- [WHAT YOU NEED TO DO] Extract the complete data exactly as given.

- [PROVIDED DATA]
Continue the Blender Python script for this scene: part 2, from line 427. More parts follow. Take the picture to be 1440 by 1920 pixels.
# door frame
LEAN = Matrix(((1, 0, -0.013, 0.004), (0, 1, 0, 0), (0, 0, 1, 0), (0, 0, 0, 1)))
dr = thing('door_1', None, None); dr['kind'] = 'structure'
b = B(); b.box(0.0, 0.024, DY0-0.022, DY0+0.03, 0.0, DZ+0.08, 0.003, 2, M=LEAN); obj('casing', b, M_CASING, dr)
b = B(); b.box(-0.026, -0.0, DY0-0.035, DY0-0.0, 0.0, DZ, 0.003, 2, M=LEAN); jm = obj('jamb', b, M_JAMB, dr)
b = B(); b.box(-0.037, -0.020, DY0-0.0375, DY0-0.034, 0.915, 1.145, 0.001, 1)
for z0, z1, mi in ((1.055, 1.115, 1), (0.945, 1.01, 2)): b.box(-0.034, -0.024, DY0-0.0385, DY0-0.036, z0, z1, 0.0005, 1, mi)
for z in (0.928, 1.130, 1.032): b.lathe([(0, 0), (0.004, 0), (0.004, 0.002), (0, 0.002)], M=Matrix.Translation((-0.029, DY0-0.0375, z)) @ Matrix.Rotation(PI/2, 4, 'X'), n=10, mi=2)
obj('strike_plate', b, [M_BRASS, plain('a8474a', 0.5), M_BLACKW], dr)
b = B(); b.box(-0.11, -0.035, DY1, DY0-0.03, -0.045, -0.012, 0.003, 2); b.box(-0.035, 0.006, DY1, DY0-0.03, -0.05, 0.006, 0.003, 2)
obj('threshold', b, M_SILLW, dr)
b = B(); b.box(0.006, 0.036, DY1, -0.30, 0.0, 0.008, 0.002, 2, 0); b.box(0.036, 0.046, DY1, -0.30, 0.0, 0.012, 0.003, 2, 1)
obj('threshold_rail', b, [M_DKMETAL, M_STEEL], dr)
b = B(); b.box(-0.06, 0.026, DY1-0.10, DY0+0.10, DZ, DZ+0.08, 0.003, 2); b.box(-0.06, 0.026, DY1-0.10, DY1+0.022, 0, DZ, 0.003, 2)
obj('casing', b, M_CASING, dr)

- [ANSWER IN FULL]
Continue the Blender Python script for this scene: part 2, from line 427. More parts follow. Take the picture to be 1440 by 1920 pixels.
# door frame
LEAN = Matrix(((1, 0, -0.013, 0.004), (0, 1, 0, 0), (0, 0, 1, 0), (0, 0, 0, 1)))
dr = thing('door_1', None, None); dr['kind'] = 'structure'
b = B(); b.box(0.0, 0.024, DY0-0.022, DY0+0.03, 0.0, DZ+0.08, 0.003, 2, M=LEAN); obj('casing', b, M_CASING, dr)
b = B(); b.box(-0.026, -0.0, DY0-0.035, DY0-0.0, 0.0, DZ, 0.003, 2, M=LEAN); jm = obj('jamb', b, M_JAMB, dr)
b = B(); b.box(-0.037, -0.020, DY0-0.0375, DY0-0.034, 0.915, 1.145, 0.001, 1)
for z0, z1, mi in ((1.055, 1.115, 1), (0.945, 1.01, 2)): b.box(-0.034, -0.024, DY0-0.0385, DY0-0.036, z0, z1, 0.0005, 1, mi)
for z in (0.928, 1.130, 1.032): b.lathe([(0, 0), (0.004, 0), (0.004, 0.002), (0, 0.002)], M=Matrix.Translation((-0.029, DY0-0.0375, z)) @ Matrix.Rotation(PI/2, 4, 'X'), n=10, mi=2)
obj('strike_plate', b, [M_BRASS, plain('a8474a', 0.5), M_BLACKW], dr)
b = B(); b.box(-0.11, -0.035, DY1, DY0-0.03, -0.045, -0.012, 0.003, 2); b.box(-0.035, 0.006, DY1, DY0-0.03, -0.05, 0.006, 0.003, 2)
obj('threshold', b, M_SILLW, dr)
b = B(); b.box(0.006, 0.036, DY1, -0.30, 0.0, 0.008, 0.002, 2, 0); b.box(0.036, 0.046, DY1, -0.30, 0.0, 0.012, 0.003, 2, 1)
obj('threshold_rail', b, [M_DKMETAL, M_STEEL], dr)
b = B(); b.box(-0.06, 0.026, DY1-0.10, DY0+0.10, DZ, DZ+0.08, 0.003, 2); b.box(-0.06, 0.026, DY1-0.10, DY1+0.022, 0, DZ, 0.003, 2)
obj('casing', b, M_CASING, dr)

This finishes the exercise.